そしてチャートの時間軸の違いとはそのままその足を主戦場にしているトレーダーの違いが現れる。
月足にはスインガーや機関の、1分足にはスキャルパーのオーダーがある。そのポジションのサイズや量、回数は延長線上に再び反応を示す。
そういう目線があると、繰り返し反応した価格には未消化オーダーは少なくなっていると言えるし、一度しか反応しなかったなら多くの未消化オーダーが残っていると考えられる。
それが日足のラインなのか週足の、あるいは月足のラインなのかという違いによって、オーダーの規模さえ推し量れるということになる。

トレンドラインと移動平均線の傾きが近似しているとき、それは直近の値動きにおいて平均的な、つまり逸脱していない値動きそのものを示し、市場が落ち着いていると言える。
移動平均線やラインと大きく乖離しているとすれば、それは相場の過熱であり、価格を追い求めたトレーダー達の欲望と乖離しすぎたがゆえの恐怖による収束を示唆するものと言える。
すなわち線というのはトレーダーの心の動きを可視化したものであるし、移動平均線というのは感情曲線なのだろう。

そんな移動平均線やラインを頼りにしても相場の先行きを知ることはできないが、トレードプランを立てることはできる。
予想してはいけないという話も耳にするが、それでは相場観を養うことはできなかった。
チャートから与えられた情報でこの先の値動きを想定する。
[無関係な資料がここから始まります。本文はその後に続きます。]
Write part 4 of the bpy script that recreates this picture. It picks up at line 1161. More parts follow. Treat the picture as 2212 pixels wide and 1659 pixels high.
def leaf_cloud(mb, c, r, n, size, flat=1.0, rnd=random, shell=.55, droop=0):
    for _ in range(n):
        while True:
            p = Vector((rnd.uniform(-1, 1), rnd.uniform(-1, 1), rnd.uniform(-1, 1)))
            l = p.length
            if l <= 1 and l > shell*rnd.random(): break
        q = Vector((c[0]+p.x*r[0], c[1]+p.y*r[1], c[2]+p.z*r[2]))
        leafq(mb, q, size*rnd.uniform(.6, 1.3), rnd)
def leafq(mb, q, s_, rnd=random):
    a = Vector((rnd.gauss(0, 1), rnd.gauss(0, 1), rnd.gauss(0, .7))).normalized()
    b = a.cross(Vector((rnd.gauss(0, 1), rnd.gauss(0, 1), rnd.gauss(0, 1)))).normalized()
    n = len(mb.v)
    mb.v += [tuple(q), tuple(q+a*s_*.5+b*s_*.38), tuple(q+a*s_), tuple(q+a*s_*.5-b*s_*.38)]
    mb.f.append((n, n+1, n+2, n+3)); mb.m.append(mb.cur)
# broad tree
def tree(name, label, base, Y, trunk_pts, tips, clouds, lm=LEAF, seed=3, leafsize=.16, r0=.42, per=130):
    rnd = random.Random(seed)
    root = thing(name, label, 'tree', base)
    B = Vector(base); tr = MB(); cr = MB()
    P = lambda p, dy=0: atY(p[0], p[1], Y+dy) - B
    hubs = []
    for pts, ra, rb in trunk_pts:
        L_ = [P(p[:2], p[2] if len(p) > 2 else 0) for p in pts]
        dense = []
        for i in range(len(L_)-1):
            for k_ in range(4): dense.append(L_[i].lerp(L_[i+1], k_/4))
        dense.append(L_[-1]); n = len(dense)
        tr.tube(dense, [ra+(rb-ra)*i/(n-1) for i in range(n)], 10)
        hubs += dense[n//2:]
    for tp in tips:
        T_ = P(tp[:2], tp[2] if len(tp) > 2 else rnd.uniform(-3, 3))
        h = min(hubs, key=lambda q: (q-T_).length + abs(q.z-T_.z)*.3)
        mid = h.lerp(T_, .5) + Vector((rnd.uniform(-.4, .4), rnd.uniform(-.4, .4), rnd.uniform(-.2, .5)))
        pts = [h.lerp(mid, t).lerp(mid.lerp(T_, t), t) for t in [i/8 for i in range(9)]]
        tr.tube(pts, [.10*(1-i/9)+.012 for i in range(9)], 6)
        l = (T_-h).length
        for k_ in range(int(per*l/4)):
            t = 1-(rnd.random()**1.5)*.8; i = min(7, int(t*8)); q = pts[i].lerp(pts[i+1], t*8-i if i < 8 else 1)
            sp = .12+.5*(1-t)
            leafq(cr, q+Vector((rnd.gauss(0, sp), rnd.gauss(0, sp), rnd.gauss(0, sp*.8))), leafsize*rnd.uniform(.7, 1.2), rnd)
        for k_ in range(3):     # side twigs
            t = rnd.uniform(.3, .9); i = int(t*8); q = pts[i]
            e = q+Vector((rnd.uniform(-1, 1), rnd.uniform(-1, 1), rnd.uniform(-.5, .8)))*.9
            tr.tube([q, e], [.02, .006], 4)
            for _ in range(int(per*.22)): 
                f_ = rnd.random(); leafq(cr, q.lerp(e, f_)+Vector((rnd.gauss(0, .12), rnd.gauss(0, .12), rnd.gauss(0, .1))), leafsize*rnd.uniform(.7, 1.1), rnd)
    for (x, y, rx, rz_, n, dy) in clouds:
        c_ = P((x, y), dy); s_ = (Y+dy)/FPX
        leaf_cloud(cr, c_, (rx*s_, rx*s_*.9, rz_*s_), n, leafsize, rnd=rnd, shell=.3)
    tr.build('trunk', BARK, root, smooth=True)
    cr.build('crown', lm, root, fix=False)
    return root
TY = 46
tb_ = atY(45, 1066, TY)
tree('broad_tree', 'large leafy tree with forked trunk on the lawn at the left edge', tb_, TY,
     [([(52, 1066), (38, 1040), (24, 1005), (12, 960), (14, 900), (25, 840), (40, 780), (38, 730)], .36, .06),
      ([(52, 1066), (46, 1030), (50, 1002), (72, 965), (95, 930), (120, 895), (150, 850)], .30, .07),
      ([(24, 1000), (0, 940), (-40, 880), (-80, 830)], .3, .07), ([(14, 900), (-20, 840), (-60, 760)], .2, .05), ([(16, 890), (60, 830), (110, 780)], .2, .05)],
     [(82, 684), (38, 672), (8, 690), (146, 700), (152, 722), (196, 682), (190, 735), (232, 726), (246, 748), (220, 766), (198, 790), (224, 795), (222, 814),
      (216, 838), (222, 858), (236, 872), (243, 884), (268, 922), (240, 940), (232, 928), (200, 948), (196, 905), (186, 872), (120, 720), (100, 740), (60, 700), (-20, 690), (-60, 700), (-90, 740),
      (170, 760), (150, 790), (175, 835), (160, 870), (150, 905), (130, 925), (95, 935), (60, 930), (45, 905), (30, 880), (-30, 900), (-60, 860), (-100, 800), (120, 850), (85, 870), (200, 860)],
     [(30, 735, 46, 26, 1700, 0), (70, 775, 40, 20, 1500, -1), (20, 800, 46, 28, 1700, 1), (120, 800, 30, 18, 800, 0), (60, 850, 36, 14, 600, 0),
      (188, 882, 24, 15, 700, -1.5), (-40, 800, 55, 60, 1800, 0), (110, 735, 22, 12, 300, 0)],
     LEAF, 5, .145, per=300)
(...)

そして実際の実現した価格とのギャップを認識することで相場観は養われていく。
このギャップこそが自らがチャートにかけた希望の姿であり、これを排除することがトレーダーには求められる。つまり自意識を俯瞰する方法として明確に答えが得られる行為なのだ。
予想をしてトレードプランを立ててもプラン通りにならないことはたくさんある。
実際の所、確定した事実でトレードする他ないのだから、確定するまでを予想することは問題ない。確定していないのに予想に基づいてトレードすると負けるということが分かっていればいい。

究極的にはトレードとは目の前の価格に追従する行為だ。
こうなったらこうする、ならなかったら見送る。
すべては確定した価格の下に実行される。

トレードとはそういうものなのだと思う。